- **Set exercise**
Output all lines exactly.

- **Dataset section**

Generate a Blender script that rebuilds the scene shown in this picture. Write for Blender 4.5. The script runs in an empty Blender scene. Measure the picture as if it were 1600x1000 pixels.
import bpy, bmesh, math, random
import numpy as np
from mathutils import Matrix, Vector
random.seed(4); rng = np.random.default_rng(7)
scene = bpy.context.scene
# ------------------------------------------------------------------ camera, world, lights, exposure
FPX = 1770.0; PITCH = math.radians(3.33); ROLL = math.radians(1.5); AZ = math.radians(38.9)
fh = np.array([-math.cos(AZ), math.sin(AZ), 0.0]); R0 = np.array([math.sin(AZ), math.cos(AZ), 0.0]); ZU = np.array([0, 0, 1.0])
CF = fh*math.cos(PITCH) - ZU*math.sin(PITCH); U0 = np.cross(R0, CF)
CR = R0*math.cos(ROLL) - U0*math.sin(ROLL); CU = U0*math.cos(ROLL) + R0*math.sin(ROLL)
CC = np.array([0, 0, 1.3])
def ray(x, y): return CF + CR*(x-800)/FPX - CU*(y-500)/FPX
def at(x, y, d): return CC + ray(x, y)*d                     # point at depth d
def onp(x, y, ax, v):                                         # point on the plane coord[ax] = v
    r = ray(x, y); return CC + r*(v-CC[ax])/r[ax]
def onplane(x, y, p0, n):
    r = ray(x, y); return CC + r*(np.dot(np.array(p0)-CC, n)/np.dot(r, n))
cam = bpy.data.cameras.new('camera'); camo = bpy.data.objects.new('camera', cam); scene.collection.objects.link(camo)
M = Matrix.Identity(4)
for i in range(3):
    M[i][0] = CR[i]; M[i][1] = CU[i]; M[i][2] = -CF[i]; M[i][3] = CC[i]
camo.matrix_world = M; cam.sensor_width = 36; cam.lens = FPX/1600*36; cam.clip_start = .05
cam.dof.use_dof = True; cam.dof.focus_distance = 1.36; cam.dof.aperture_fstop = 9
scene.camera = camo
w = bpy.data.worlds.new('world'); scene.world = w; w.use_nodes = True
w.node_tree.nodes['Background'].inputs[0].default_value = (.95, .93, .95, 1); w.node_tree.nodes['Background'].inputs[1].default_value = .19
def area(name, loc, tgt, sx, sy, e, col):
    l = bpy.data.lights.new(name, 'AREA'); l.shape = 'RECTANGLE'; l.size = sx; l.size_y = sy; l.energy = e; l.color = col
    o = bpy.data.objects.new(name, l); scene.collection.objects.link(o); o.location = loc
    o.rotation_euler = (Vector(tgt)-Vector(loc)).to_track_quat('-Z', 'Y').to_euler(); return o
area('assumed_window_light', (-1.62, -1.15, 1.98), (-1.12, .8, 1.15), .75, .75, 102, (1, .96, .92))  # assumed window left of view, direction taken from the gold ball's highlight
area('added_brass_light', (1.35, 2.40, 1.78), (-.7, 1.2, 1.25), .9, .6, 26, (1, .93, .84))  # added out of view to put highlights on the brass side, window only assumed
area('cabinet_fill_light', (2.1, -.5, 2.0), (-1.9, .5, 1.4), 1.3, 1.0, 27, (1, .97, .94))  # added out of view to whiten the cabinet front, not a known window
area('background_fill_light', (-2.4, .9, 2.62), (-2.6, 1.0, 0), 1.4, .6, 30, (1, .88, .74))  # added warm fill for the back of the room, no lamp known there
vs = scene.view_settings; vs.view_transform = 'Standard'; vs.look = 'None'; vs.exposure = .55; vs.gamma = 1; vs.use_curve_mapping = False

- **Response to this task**
Generate a Blender script that rebuilds the scene shown in this picture. Write for Blender 4.5. The script runs in an empty Blender scene. Measure the picture as if it were 1600x1000 pixels.
import bpy, bmesh, math, random
import numpy as np
from mathutils import Matrix, Vector
random.seed(4); rng = np.random.default_rng(7)
scene = bpy.context.scene
# ------------------------------------------------------------------ camera, world, lights, exposure
FPX = 1770.0; PITCH = math.radians(3.33); ROLL = math.radians(1.5); AZ = math.radians(38.9)
fh = np.array([-math.cos(AZ), math.sin(AZ), 0.0]); R0 = np.array([math.sin(AZ), math.cos(AZ), 0.0]); ZU = np.array([0, 0, 1.0])
CF = fh*math.cos(PITCH) - ZU*math.sin(PITCH); U0 = np.cross(R0, CF)
CR = R0*math.cos(ROLL) - U0*math.sin(ROLL); CU = U0*math.cos(ROLL) + R0*math.sin(ROLL)
CC = np.array([0, 0, 1.3])
def ray(x, y): return CF + CR*(x-800)/FPX - CU*(y-500)/FPX
def at(x, y, d): return CC + ray(x, y)*d                     # point at depth d
def onp(x, y, ax, v):                                         # point on the plane coord[ax] = v
    r = ray(x, y); return CC + r*(v-CC[ax])/r[ax]
def onplane(x, y, p0, n):
    r = ray(x, y); return CC + r*(np.dot(np.array(p0)-CC, n)/np.dot(r, n))
cam = bpy.data.cameras.new('camera'); camo = bpy.data.objects.new('camera', cam); scene.collection.objects.link(camo)
M = Matrix.Identity(4)
for i in range(3):
    M[i][0] = CR[i]; M[i][1] = CU[i]; M[i][2] = -CF[i]; M[i][3] = CC[i]
camo.matrix_world = M; cam.sensor_width = 36; cam.lens = FPX/1600*36; cam.clip_start = .05
cam.dof.use_dof = True; cam.dof.focus_distance = 1.36; cam.dof.aperture_fstop = 9
scene.camera = camo
w = bpy.data.worlds.new('world'); scene.world = w; w.use_nodes = True
w.node_tree.nodes['Background'].inputs[0].default_value = (.95, .93, .95, 1); w.node_tree.nodes['Background'].inputs[1].default_value = .19
def area(name, loc, tgt, sx, sy, e, col):
    l = bpy.data.lights.new(name, 'AREA'); l.shape = 'RECTANGLE'; l.size = sx; l.size_y = sy; l.energy = e; l.color = col
    o = bpy.data.objects.new(name, l); scene.collection.objects.link(o); o.location = loc
    o.rotation_euler = (Vector(tgt)-Vector(loc)).to_track_quat('-Z', 'Y').to_euler(); return o
area('assumed_window_light', (-1.62, -1.15, 1.98), (-1.12, .8, 1.15), .75, .75, 102, (1, .96, .92))  # assumed window left of view, direction taken from the gold ball's highlight
area('added_brass_light', (1.35, 2.40, 1.78), (-.7, 1.2, 1.25), .9, .6, 26, (1, .93, .84))  # added out of view to put highlights on the brass side, window only assumed
area('cabinet_fill_light', (2.1, -.5, 2.0), (-1.9, .5, 1.4), 1.3, 1.0, 27, (1, .97, .94))  # added out of view to whiten the cabinet front, not a known window
area('background_fill_light', (-2.4, .9, 2.62), (-2.6, 1.0, 0), 1.4, .6, 30, (1, .88, .74))  # added warm fill for the back of the room, no lamp known there
vs = scene.view_settings; vs.view_transform = 'Standard'; vs.look = 'None'; vs.exposure = .55; vs.gamma = 1; vs.use_curve_mapping = False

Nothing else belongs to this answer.